Not everyone has the luxury for metal raised beds or an irrigation system but what I’m also learning is that there are a lot of ways to grow food. I’ve seen folks grow in plastic storage bins, build raised beds out of 2 x 8 planks and planter wall blocks, and grow plenty of food on balconies and indoors. 

Asides from learning about the growth environment needed for that plant, the nutrients, the soil, its sun and water needs, gardening also had some other benefits. 

In a world that is full of hustle culture, being on the go, productivity, and instant gratification, gardening is none of that. Instead, it asks you, can you slow down enough to watch this plant grow, to give it what it needs, to nurture it. It allows me to be mindful doing the simple things, like pruning, weeding, and hand watering. It teaches me to be observant. It teaches me patience. You can’t rush growing a plant. It will grow on its own timeline. In fact, trying to rush it by giving it too much water or sun or nutrients will instead kill it. 
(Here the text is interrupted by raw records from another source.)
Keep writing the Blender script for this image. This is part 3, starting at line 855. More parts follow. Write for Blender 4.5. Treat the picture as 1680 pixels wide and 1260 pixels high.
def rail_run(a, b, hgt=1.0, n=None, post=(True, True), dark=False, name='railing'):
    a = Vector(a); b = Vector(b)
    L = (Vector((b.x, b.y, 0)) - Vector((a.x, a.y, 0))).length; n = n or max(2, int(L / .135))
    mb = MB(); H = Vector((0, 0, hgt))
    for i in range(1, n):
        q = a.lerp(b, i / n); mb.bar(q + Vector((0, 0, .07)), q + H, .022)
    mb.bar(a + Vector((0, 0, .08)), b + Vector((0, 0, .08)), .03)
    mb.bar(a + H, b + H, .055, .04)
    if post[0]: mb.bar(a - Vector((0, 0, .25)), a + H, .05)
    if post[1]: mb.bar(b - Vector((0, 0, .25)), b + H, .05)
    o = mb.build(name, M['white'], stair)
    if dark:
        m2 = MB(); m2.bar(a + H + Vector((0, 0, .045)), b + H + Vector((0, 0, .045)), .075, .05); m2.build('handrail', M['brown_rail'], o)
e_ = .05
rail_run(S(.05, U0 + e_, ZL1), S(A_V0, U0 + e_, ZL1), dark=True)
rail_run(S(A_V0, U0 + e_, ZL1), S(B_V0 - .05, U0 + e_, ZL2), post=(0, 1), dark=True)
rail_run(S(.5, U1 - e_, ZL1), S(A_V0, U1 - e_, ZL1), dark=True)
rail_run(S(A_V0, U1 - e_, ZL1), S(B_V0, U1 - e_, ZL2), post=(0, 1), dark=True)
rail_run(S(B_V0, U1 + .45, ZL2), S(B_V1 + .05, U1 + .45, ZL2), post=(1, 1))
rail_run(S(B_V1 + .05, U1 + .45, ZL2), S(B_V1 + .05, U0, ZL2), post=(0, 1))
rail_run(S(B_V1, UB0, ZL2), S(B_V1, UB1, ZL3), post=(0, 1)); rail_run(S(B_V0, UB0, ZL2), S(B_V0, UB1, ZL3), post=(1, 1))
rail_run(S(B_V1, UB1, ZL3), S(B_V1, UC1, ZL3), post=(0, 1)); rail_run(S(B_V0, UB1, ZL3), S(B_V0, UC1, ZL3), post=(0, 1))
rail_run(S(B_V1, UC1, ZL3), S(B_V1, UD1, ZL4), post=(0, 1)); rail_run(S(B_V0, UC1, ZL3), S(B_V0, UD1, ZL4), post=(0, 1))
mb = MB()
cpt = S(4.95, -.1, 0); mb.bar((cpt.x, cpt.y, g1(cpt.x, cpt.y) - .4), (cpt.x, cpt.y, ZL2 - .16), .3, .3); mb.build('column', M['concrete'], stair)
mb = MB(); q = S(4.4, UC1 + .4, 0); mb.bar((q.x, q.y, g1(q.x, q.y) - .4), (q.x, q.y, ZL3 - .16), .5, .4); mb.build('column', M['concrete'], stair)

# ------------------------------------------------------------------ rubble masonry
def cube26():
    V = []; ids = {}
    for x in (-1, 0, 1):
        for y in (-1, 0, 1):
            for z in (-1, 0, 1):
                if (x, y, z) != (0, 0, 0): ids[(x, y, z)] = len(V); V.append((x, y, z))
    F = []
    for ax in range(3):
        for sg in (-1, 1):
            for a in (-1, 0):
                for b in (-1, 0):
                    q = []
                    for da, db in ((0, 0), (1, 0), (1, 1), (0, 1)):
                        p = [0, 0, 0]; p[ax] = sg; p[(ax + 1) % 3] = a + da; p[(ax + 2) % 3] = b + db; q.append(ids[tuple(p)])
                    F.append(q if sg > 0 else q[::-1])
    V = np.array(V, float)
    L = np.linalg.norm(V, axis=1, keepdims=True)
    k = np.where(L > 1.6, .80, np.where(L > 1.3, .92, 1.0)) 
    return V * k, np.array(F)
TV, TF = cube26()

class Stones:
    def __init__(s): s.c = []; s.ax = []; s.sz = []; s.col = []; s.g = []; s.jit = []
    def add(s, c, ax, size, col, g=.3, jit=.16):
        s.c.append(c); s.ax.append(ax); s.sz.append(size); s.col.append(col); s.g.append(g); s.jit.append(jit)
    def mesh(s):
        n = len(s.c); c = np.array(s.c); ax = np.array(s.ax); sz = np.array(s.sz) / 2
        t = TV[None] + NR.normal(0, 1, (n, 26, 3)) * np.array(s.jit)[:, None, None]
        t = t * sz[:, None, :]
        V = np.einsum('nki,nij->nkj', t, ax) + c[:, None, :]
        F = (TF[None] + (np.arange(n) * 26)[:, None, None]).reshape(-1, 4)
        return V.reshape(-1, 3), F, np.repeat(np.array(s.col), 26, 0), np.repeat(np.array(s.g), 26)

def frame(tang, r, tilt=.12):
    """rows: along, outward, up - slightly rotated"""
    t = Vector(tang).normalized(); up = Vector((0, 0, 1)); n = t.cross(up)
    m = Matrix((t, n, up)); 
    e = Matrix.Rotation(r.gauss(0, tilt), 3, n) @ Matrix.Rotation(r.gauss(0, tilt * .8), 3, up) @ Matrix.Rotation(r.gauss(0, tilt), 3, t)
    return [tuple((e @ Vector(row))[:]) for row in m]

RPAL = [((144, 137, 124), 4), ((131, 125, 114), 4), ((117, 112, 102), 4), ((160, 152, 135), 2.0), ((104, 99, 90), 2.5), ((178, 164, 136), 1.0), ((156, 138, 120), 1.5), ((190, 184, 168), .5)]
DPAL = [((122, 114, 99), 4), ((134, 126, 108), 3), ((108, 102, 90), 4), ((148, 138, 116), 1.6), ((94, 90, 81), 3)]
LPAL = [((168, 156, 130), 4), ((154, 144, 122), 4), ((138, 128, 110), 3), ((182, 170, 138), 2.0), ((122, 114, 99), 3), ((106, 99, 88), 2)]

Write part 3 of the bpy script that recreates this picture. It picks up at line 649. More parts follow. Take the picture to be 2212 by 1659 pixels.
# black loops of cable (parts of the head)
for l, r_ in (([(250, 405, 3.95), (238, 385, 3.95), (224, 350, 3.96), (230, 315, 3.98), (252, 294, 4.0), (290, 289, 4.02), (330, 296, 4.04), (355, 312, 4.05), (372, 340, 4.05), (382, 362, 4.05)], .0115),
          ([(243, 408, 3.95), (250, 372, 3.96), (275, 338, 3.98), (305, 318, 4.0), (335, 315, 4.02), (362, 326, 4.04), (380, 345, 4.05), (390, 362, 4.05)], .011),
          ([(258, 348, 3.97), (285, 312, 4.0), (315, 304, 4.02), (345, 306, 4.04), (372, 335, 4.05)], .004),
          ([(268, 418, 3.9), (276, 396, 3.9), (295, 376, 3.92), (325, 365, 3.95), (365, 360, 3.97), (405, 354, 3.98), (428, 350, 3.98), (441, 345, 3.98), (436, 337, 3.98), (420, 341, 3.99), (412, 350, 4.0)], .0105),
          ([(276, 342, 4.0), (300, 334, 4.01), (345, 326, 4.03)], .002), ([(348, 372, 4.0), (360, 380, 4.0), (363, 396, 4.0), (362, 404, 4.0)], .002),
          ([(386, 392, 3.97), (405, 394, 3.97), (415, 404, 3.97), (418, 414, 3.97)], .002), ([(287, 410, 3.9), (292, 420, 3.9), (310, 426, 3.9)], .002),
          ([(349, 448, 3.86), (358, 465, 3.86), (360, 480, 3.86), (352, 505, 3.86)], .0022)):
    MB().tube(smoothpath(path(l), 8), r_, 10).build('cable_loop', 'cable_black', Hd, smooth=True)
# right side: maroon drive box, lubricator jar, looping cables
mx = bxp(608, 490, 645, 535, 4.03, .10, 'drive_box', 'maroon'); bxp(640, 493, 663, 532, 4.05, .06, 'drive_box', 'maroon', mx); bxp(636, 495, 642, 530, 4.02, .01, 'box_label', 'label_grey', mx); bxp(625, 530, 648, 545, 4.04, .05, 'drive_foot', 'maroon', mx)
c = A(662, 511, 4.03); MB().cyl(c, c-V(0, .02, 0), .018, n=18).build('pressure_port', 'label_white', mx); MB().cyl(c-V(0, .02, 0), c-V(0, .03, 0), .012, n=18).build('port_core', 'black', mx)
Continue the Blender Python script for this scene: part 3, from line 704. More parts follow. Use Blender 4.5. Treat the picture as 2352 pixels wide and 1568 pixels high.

In my now few years of gardening, I have had some wins including growing tomatoes from seed (now we have so many tomatoes that we can’t keep up with eating them), turning over a raised bed from one season to the next, and added zucchini, cucamelon, shishito and pepperoncini peppers, strawberries, cilantro, potatoes, rosemary, thyme, basil to the list of things grown. Now, not all of them have been successful but I am trying and constantly learning. I have grand plans to convert our weeded out front yard into a permaculture space but that’s another story.

Tomato seedlings grown from seed. Still working on balancing plant needs to prevent from yellowing.

So, bring nature to you. Will you start your own garden? What vegetable have you always wanted to grow? Is there something you can start growing on your back patio, balcony, or even windowsill?

Give it a try.

Froggy moisture meter to keep track of the garden’s watering needs.